The big proviso is that you have to leave the money invested in order for it to compound. In your savings account example, that's exactly what you're doing and the more frequent payout means that the interest is itself earning interest.

When you move into stocks, it isn't quite as clean-cut as that. There are fees to consider. In most of the accounts where I am, dividend reinvestment can be set to be automatic and low-cost, but even a low cost does eat into your return. The other thing is that you won't necessarily get an exact number of shares for your dividend (you might not even get any, depending on the share price), which will throw out the calculation.

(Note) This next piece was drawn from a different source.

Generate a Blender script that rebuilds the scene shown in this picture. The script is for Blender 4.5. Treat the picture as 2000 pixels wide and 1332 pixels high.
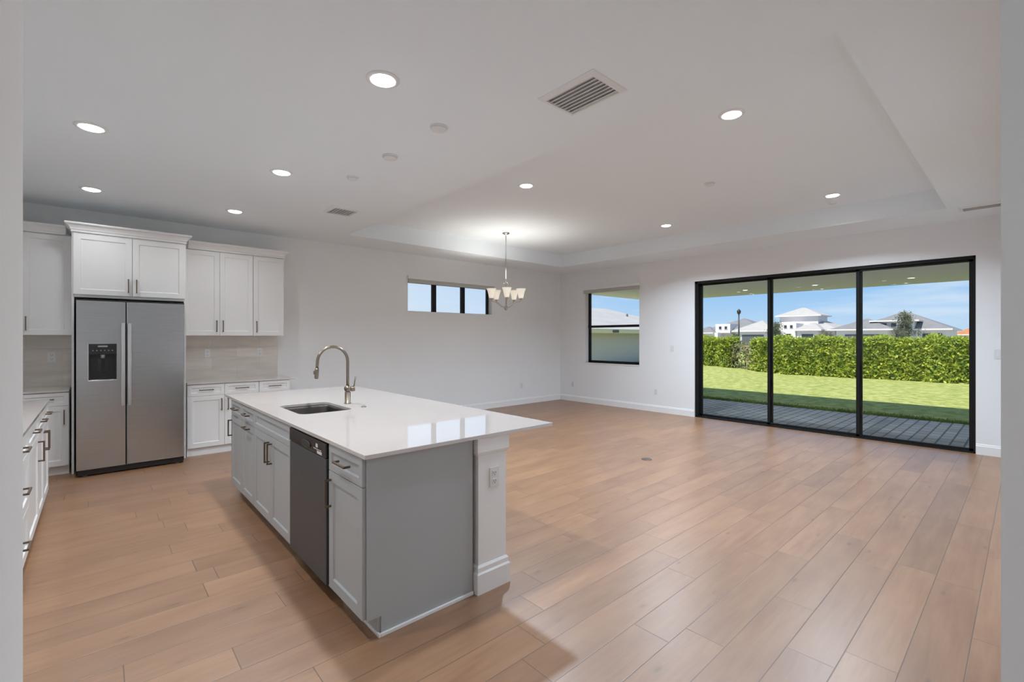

Let's take a couple of simplified examples.

Stock A costs $1 per share and dividends $0.05 per annum. You buy $1000 of it and at the end of the year, you should have 1050 shares at $1 => $1050. But, your provider charges $1 for the reinvestment. So you have $1049.

Stock B costs $1 per share and dividends $0.0125 per quarter. You buy $1000 of it and at the end of the year, you have 1044 shares and $2.82 cash => $1046.82. Ouch, the fees ate more of your return.

Stock C costs $1 per share and dividends $0.05 per annum. You buy $10000 of it and at the end of the year you should have 10499 shares at $1 => $10499.

Stock D costs $1 per share and dividends $0.0125 per quarter. You buy $10000 of it and at the end of the year you should have 10504 shares with $1.36 cash => $10505.36. The more frequent compounding has overtaken the fees and improved your return.

Of course, the people who put together the sheets that describe stocks aren't unaware that a more frequent dividend will tend to result in a higher return, but they also can't know what your particular fees will be. So they ignore it and assume that you're just taking the cash each time.

All the stocks above yield a nominal 5%, but you can see from the final numbers that that's not what you're getting unless you just collect the cash.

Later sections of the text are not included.